I thought about finding a generator for the group $(\Bbb Z_n,\cdot)$, but im not sure if it would work for any given $n\dots$ (would it?)
any other ideas?
On
In order to extend Quinn's answer to more general $n$:
Suppose you can write $n=ab$ with $\gcd(a,b)=1$ and you have a "nice" random permutation function $f_a$ modulo $a$, but not modulo $b$. Then we can simple pick a "bad" random permutation function $f_b(i)=i\bmod b$ and combine those to $$f_n(i)=j\bmod n$$ where $$j\equiv f_a(i\bmod a)\pmod a\quad\text{ and }\quad j\equiv f_b(i\bmod b)\pmod b $$ Of course we'd expect things to be "even messier" if $f_b$ is also a nice random permutation. In the light of Quinn's answer, we should be in good shape as long as $n$ is not a power of $2$. (Though the permutation the above method produces in extreme cases such as $3\cdot 2^k$) might not be very random).
Some specific method for powers of $2$ should be used. I suggest multiplication $\bmod 2^k$ with an odd factor $u\approx \phi2^k$ where $\phi$ is the golden ratio.

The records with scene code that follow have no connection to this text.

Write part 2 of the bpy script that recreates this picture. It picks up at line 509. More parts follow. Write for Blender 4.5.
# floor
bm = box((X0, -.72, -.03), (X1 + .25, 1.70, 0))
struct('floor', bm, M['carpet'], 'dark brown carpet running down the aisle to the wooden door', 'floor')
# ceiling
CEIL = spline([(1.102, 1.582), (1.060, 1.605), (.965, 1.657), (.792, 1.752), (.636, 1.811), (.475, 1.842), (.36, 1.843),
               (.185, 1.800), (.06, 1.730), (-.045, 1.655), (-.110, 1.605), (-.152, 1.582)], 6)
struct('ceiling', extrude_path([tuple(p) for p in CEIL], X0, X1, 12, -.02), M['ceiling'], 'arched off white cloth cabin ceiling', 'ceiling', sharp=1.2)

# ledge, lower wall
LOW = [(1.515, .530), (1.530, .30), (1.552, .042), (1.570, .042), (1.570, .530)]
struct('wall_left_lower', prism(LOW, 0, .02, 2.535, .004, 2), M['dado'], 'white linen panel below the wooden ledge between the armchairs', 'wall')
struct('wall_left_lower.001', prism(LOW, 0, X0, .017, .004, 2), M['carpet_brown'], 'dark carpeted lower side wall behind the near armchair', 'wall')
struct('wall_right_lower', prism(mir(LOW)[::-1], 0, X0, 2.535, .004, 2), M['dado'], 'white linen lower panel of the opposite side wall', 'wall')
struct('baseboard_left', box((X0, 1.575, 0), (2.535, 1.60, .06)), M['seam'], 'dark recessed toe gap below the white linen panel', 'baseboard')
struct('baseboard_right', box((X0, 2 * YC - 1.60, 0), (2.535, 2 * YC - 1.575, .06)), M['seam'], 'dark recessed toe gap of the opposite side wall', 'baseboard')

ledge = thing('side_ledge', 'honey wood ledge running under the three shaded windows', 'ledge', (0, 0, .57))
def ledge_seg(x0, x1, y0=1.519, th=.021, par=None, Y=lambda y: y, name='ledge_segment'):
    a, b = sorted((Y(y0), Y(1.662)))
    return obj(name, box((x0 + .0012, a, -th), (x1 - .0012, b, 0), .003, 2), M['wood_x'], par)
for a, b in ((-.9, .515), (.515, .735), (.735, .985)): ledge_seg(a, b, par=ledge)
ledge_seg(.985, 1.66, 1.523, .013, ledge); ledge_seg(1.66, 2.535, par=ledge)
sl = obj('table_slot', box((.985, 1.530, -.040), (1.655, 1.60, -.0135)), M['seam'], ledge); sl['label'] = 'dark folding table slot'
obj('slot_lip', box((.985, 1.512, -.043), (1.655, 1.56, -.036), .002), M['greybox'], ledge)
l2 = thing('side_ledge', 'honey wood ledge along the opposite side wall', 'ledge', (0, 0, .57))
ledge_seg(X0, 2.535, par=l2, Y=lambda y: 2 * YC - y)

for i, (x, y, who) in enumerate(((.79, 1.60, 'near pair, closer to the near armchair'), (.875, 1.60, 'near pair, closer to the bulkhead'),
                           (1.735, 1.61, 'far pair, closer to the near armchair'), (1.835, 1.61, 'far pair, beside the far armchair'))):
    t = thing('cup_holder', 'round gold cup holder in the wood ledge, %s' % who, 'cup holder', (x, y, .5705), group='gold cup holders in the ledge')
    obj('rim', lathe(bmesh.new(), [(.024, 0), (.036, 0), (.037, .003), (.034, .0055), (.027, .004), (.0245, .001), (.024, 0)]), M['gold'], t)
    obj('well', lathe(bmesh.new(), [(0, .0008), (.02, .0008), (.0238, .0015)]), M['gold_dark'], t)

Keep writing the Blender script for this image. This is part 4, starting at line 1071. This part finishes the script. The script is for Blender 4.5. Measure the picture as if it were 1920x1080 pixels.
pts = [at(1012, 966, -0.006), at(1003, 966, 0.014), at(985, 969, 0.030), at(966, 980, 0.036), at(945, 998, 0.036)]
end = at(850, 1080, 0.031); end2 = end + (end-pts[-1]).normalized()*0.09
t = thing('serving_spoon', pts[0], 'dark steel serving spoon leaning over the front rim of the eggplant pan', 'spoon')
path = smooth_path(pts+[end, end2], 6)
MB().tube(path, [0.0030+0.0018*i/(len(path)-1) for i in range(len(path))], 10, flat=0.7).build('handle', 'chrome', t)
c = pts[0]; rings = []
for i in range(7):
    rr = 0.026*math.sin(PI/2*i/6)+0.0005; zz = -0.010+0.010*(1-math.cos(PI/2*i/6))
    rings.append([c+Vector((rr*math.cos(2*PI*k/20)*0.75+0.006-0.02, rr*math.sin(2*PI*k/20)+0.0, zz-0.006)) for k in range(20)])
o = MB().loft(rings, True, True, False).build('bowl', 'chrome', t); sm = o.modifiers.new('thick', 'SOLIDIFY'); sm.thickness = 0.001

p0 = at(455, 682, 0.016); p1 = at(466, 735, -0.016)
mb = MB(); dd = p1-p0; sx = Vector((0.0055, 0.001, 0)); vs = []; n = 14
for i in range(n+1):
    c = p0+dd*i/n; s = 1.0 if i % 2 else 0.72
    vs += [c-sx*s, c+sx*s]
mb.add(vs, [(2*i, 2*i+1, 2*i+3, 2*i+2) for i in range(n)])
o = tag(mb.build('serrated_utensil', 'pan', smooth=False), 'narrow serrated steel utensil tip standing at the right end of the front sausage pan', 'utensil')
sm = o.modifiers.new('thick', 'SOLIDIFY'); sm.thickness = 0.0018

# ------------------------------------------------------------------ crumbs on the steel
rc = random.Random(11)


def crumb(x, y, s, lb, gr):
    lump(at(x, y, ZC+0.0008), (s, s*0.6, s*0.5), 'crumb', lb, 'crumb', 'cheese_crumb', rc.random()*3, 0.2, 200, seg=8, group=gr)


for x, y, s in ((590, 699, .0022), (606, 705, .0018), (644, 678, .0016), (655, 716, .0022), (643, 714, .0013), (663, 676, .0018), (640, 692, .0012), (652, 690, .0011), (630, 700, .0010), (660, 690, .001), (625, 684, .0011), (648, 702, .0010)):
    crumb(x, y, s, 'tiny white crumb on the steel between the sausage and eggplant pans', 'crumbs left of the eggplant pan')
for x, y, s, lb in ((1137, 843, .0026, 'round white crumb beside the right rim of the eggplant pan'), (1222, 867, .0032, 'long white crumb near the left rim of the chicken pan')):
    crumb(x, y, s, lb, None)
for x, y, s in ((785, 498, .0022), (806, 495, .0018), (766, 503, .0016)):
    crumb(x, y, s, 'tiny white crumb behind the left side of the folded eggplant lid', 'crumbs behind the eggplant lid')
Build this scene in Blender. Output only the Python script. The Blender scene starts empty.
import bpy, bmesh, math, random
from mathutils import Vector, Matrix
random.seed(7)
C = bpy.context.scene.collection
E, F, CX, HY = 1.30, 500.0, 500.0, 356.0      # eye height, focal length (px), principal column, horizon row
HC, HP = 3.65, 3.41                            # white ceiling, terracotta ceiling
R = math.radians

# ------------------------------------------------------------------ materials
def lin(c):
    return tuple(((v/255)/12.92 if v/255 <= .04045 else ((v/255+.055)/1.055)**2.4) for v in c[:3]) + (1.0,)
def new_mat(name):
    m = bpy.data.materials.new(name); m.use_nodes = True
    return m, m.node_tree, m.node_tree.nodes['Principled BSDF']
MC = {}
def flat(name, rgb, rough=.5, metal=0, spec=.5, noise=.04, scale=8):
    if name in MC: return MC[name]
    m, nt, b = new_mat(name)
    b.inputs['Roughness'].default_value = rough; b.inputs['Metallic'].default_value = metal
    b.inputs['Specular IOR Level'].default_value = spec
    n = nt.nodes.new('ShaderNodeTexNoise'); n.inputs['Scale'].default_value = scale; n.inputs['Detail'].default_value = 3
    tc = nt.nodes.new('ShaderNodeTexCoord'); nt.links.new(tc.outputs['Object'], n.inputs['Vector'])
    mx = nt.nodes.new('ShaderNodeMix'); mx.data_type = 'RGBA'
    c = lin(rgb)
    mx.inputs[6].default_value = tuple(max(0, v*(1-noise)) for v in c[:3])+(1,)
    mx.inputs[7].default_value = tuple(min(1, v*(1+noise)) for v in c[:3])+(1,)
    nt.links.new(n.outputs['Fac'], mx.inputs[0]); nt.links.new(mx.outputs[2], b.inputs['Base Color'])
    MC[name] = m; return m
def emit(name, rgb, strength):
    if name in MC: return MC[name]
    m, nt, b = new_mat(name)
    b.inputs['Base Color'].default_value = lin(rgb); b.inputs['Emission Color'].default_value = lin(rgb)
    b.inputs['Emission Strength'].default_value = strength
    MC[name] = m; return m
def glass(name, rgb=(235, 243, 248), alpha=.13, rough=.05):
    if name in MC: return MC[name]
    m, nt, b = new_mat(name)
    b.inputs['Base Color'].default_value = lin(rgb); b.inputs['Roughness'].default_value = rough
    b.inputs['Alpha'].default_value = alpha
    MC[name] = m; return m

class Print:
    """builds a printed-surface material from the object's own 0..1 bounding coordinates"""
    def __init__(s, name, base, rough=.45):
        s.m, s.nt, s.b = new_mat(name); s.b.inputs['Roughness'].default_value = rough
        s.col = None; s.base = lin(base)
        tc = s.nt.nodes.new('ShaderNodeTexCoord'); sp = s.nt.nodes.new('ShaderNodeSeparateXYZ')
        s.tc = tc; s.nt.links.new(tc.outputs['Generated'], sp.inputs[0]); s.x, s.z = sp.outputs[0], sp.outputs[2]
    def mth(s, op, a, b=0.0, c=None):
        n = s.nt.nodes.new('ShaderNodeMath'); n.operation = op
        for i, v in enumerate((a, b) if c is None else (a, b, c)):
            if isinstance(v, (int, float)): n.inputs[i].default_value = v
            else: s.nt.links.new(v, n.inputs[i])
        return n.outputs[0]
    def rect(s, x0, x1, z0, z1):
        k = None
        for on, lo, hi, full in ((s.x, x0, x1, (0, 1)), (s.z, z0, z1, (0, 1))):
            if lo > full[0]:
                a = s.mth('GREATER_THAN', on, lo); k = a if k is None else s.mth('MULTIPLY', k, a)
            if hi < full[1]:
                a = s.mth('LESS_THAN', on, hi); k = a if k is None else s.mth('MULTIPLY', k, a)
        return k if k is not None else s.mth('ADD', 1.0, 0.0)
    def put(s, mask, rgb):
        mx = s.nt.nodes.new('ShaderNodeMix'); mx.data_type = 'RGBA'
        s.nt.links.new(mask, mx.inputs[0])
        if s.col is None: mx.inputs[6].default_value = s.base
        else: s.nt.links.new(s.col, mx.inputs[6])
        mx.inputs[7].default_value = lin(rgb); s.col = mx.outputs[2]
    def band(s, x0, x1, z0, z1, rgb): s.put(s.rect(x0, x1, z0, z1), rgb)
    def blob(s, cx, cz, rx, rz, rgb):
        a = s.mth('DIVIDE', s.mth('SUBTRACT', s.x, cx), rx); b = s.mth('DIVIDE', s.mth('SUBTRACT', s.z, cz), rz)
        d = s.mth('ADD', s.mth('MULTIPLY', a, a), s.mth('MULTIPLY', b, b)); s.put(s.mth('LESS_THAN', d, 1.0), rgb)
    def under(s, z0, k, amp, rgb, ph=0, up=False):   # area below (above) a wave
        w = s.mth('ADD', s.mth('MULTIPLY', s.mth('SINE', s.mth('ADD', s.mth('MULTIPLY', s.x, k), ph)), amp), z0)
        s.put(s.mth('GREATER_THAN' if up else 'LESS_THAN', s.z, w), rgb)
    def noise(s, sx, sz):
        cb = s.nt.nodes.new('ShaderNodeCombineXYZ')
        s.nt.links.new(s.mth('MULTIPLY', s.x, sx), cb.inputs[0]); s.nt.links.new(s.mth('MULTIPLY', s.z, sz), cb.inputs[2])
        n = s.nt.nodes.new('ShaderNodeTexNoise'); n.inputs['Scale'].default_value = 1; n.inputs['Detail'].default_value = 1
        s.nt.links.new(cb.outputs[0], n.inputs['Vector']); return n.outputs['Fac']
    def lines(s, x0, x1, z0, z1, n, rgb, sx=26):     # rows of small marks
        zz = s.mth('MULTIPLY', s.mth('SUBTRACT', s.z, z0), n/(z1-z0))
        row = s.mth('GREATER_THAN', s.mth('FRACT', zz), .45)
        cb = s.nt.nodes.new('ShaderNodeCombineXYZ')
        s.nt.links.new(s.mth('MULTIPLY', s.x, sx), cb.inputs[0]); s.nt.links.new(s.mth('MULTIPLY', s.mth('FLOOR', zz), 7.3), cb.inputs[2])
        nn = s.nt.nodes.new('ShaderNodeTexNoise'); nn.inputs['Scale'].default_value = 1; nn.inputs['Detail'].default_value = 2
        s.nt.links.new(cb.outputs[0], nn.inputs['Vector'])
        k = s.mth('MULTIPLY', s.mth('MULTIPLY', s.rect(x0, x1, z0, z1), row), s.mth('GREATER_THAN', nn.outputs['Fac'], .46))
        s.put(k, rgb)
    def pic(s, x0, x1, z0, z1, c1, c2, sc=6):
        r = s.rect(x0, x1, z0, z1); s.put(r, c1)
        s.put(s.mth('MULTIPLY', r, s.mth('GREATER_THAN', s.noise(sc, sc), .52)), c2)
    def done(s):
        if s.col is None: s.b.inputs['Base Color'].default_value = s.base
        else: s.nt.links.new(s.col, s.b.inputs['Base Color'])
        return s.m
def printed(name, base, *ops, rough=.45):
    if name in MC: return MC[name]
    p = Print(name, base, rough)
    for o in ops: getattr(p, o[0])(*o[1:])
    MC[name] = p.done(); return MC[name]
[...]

I think what you are talking about is defining $f(i) := x^i$ for $i>0$ and $f(0) = 0$ where $x$ is a generator of the multiplicative group of integers mod $n$ -- called a primitive root. To avoid the predictability of the $f(0)$, you could define $f(0) = a$ and $f(i) = x^i + a$ (mod $n$).This is a good idea, as usually it will give that random-seeming arrangement, but it requires the group in question be cyclic, which is only true if $n =$ 1, 2, 4, $p^k$, or $2p^k$ for prime $p$.